WHAT THIS TASK INVOLVES: Would you transcribe the listing that follows, character for character, and omit its images?

[BEGIN PROVIDED MATERIAL]

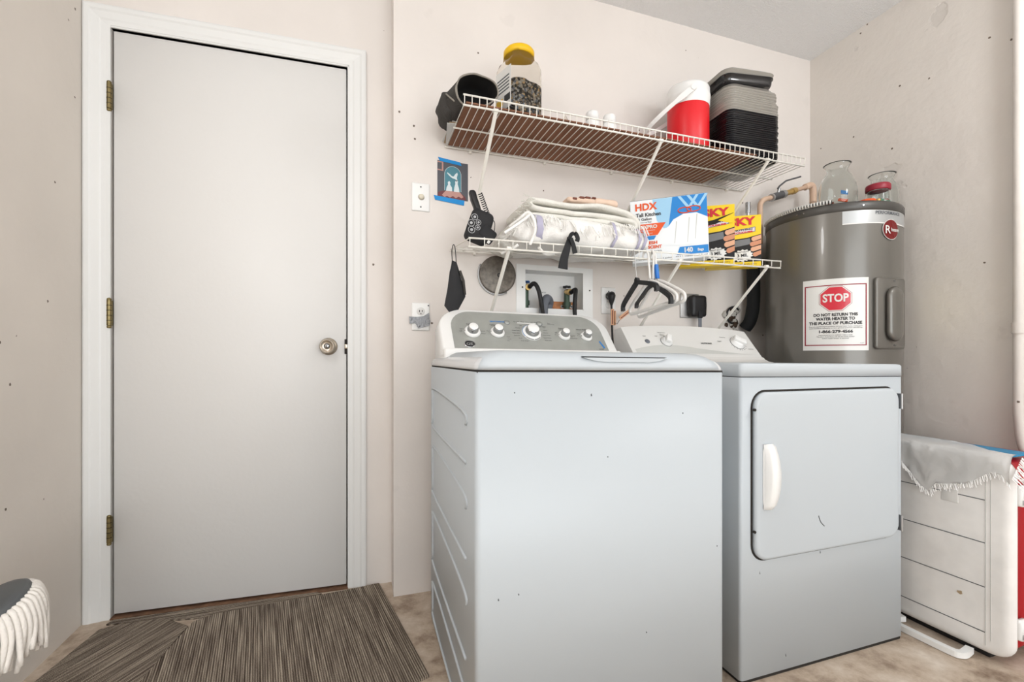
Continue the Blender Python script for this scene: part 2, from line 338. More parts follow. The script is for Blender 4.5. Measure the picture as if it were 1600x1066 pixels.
for hz in (1.877, 1.1, .323):
    b = B(); x = dl-.003
    b.cyl((x, -.008, hz-.045), (x, -.008, hz+.045), .0075, 'brass', 12)
    for q in (-.027, -.009, .009, .027): b.cyl((x, -.008, hz+q-.001), (x, -.008, hz+q+.001), .0079, 'gap', 12)
    for e in (-1, 1): b.lathe([(0, -.006), (.006, -.005), (.0075, 0), (.005, .004), (0, .006)], 'brass', 12, (x, -.008, hz+e*.049))
    b.box(x-.004, x+.007, -.004, .002, hz-.045, hz+.045, 'brass')
    put('door_hinge', b, door)
# casing: profiled boards
b = B()
def casing(p0, p1, inn):     # p0,p1 along, profile stepped, width w towards 'inn'
    pass
cw = .066
prof = [(0, 0), (0, .016), (.006, .019), (.018, .019), (.024, .015), (.046, .012), (.052, .009), (.066, .008), (.066, 0)]
def cas_v(x, sgn, z0, z1a, z1b):
    n = len(prof); vs = []
    for u, d in prof: vs.append((x+sgn*(cw-u), -d, z0))
    for u, d in prof: vs.append((x+sgn*(cw-u), -d, z1b+(z1a-z1b)*(cw-u)/cw))
    b.add(vs, [[i, (i+1) % n, n+(i+1) % n, n+i] for i in range(n)]+[list(range(n)), list(range(n, 2*n))], 'trim')
cl = dl-.012; cr = dr+.006; ct = dt+.006
cas_v(cl, -1, .0, ct+cw, ct); cas_v(cr, 1, .0, ct+cw, ct)
n = len(prof); b.add([(cl-(cw-u), -d, ct+cw-u) for u, d in prof]+[(cr+(cw-u), -d, ct+cw-u) for u, d in prof], [[i, (i+1) % n, n+(i+1) % n, n+i] for i in range(n)]+[list(range(n)), list(range(n, 2*n))], 'trim')
b.box(cl, dl, -.008, .05, 0, ct, 'trim'); b.box(dr, cr, -.006, .05, 0, ct, 'trim'); b.box(cl, cr, -.006, .05, dt, ct, 'trim')
tr = dthing('trim_1'); tr['kind'] = 'structure'; put('door_casing', b, tr)
b = B(); b.box(dl, dr, -.012, .06, 0, .006, 'wood', .001); b.noise(.002, 40, 3)
th = dthing('trim_2'); th['kind'] = 'structure'; put('door_threshold', b, th)
# painted conduit on the right wall
b = B(); b.tube(smooth_path([(2.318, 1.0, 2.565), (2.318, 1.0, 1.2), (2.318, 1.0, .83), (2.32, 1.0, .72), (2.322, .985, .60), (2.322, .93, .52)], 6), .016, 'wallr', 14)
b.cyl((2.318, 1.0, 1.03), (2.318, 1.0, 1.07), .020, 'wallr', 16)
b.box(2.33, 2.342, .99, 1.01, 1.5, 1.52, 'wallr')
o = put('trim_3', b); o['kind'] = 'structure'
# added holders on the ceiling for the two unseen fill lights
for (bx_, by_, bz_, lb_) in ((-.60, .30, 2.0, 'white holder of the added fill light on the door side'), (2.0, .25, 2.0, 'white holder of the added fill light on the heater side')):
    b = B(); b.cyl((bx_, by_, 2.565), (bx_, by_, 2.545), .06, 'added_lamp', 28); b.tube([(bx_, by_, 2.55), (bx_, by_, bz_+.18)], .004, 'added_lamp', 6); b.cyl((bx_, by_, bz_+.18), (bx_, by_, bz_+.13), .02, 'added_lamp', 16)
    o = put('fill_light_holder', b, origin=(bx_, by_, 2.565)); tag(o, lb_, 'added_lamp')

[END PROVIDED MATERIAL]

WRITTEN RESPONSE:
Continue the Blender Python script for this scene: part 2, from line 338. More parts follow. The script is for Blender 4.5. Measure the picture as if it were 1600x1066 pixels.
for hz in (1.877, 1.1, .323):
    b = B(); x = dl-.003
    b.cyl((x, -.008, hz-.045), (x, -.008, hz+.045), .0075, 'brass', 12)
    for q in (-.027, -.009, .009, .027): b.cyl((x, -.008, hz+q-.001), (x, -.008, hz+q+.001), .0079, 'gap', 12)
    for e in (-1, 1): b.lathe([(0, -.006), (.006, -.005), (.0075, 0), (.005, .004), (0, .006)], 'brass', 12, (x, -.008, hz+e*.049))
    b.box(x-.004, x+.007, -.004, .002, hz-.045, hz+.045, 'brass')
    put('door_hinge', b, door)
# casing: profiled boards
b = B()
def casing(p0, p1, inn):     # p0,p1 along, profile stepped, width w towards 'inn'
    pass
cw = .066
prof = [(0, 0), (0, .016), (.006, .019), (.018, .019), (.024, .015), (.046, .012), (.052, .009), (.066, .008), (.066, 0)]
def cas_v(x, sgn, z0, z1a, z1b):
    n = len(prof); vs = []
    for u, d in prof: vs.append((x+sgn*(cw-u), -d, z0))
    for u, d in prof: vs.append((x+sgn*(cw-u), -d, z1b+(z1a-z1b)*(cw-u)/cw))
    b.add(vs, [[i, (i+1) % n, n+(i+1) % n, n+i] for i in range(n)]+[list(range(n)), list(range(n, 2*n))], 'trim')
cl = dl-.012; cr = dr+.006; ct = dt+.006
cas_v(cl, -1, .0, ct+cw, ct); cas_v(cr, 1, .0, ct+cw, ct)
n = len(prof); b.add([(cl-(cw-u), -d, ct+cw-u) for u, d in prof]+[(cr+(cw-u), -d, ct+cw-u) for u, d in prof], [[i, (i+1) % n, n+(i+1) % n, n+i] for i in range(n)]+[list(range(n)), list(range(n, 2*n))], 'trim')
b.box(cl, dl, -.008, .05, 0, ct, 'trim'); b.box(dr, cr, -.006, .05, 0, ct, 'trim'); b.box(cl, cr, -.006, .05, dt, ct, 'trim')
tr = dthing('trim_1'); tr['kind'] = 'structure'; put('door_casing', b, tr)
b = B(); b.box(dl, dr, -.012, .06, 0, .006, 'wood', .001); b.noise(.002, 40, 3)
th = dthing('trim_2'); th['kind'] = 'structure'; put('door_threshold', b, th)
# painted conduit on the right wall
b = B(); b.tube(smooth_path([(2.318, 1.0, 2.565), (2.318, 1.0, 1.2), (2.318, 1.0, .83), (2.32, 1.0, .72), (2.322, .985, .60), (2.322, .93, .52)], 6), .016, 'wallr', 14)
b.cyl((2.318, 1.0, 1.03), (2.318, 1.0, 1.07), .020, 'wallr', 16)
b.box(2.33, 2.342, .99, 1.01, 1.5, 1.52, 'wallr')
o = put('trim_3', b); o['kind'] = 'structure'
# added holders on the ceiling for the two unseen fill lights
for (bx_, by_, bz_, lb_) in ((-.60, .30, 2.0, 'white holder of the added fill light on the door side'), (2.0, .25, 2.0, 'white holder of the added fill light on the heater side')):
    b = B(); b.cyl((bx_, by_, 2.565), (bx_, by_, 2.545), .06, 'added_lamp', 28); b.tube([(bx_, by_, 2.55), (bx_, by_, bz_+.18)], .004, 'added_lamp', 6); b.cyl((bx_, by_, bz_+.18), (bx_, by_, bz_+.13), .02, 'added_lamp', 16)
    o = put('fill_light_holder', b, origin=(bx_, by_, 2.565)); tag(o, lb_, 'added_lamp')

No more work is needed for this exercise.